WQRI hosts Spring Fest: Students jam out to Ivory Layne, Sarah and The Sundays

WQRI members come together for a photo with the Spring Fest headliner, Ivory Layne.

Isabella Gentile, Features Editor

Sweet melodies echoed through the air on Saturday, April 21 in front of the Rec Center as WQRI held its annual Spring Fest.

Music was definitely the main attraction of the event. WQRI had two performances lined up for the night, including the opening act, the alternative band Sarah and the Sundays. This group is composed of three young men and based out of West Hartford, Connecticut.

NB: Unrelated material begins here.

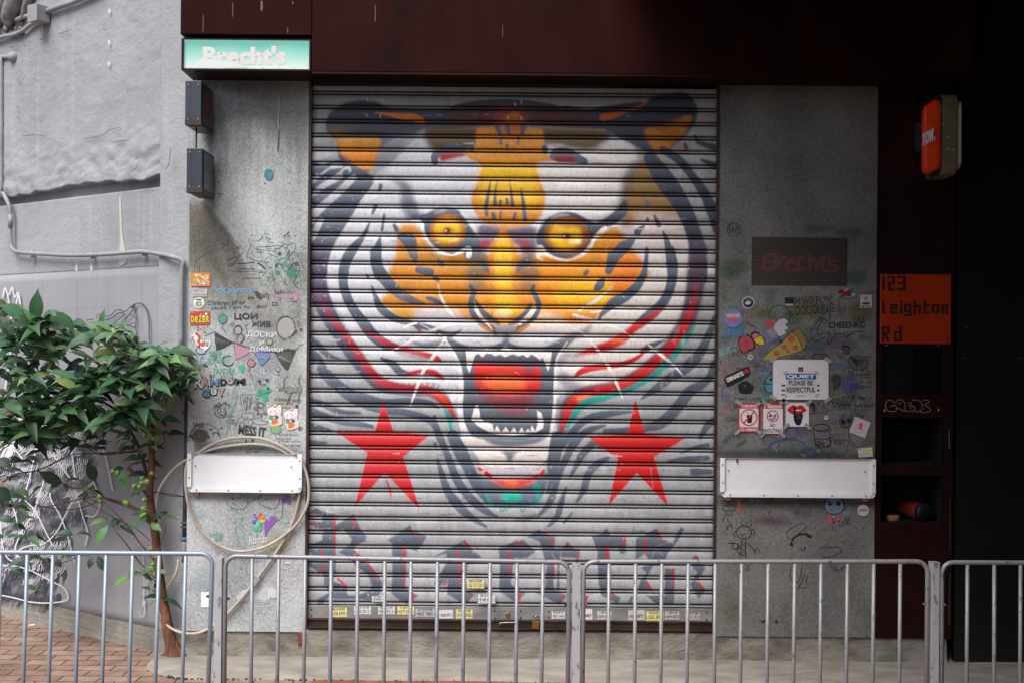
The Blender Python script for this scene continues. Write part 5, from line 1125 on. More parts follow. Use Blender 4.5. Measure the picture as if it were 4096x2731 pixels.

All of the band’s music is completely written, recorded, mixed, and mastered by the artists themselves. They played a few of their own songs, including their newest single, “The Woods.” Covers were also in store, such as their rendition of Khalid’s “Young Dumb & Broke.”

“Sarah and The Sundays seems like a really cool and laid-back band,” freshman Gigi Fiacco said. “I really enjoyed their set.”

Spring Fest was headlined by singer/songwriter Ivory Layne and her band. In 2015, she was signed by Justin Timberlake to his artist development company, Villa40. Her first EP, “Volume One,” was released in 2013. She sang a range of her own songs, including “Superman,” “Something’s Gonna Happen,” and “Disappointed.” Layne also sang her new song for the crowd that just released today, entitled “Committed.”

Angela Ferguson-Martins, executive training coordinator of WQRI and Host of her own segment, “Ferg in the Morning,” on Mondays from 10 a.m. to 12 p.m, expressed the station’s gratitude in regards to having Layne perform.

“WQRI is extremely grateful to have had Ivory Layne with us on Saturday. She was a real trooper in the cold New England weather that day and she put on a great show,” Ferguson-Martins said.

The station had two food trucks service the event: Del’s Frozen Lemonade and Poppy’s Gourmet Kettle Corn and Waffles. Students were extremely satisfied with the snacks being served by both trucks, although Poppy’s seemed to be the most popular, as the line for their various waffles was consistently frequented.

Other student organizations were quick to come to the aid of WQRI in making the event a truly successful one. Student Senate held a booth that allowed students to make tie dye shirts. IRHA helped out by sponsoring a photo booth, where they provided props and accessories for students to wear in front of a green screen and pose for the camera. Zen jars brought many people to the MSU booth, where students filled glass jars with a glittery mix.

Spring Fest had a successful turnout, attracting more than 100 people who came to hear the music and join in on the fun. It was an important part of WQRI’s season and definitely benefited the organization as a whole.

“WQRI is an org that you might not know exists if no one tells you about it,” Ferguson-Martins said. “Events like this are really great publicity for us because students are going to remember the event that we put on in front of the Rec Center. It’s good for our brand.”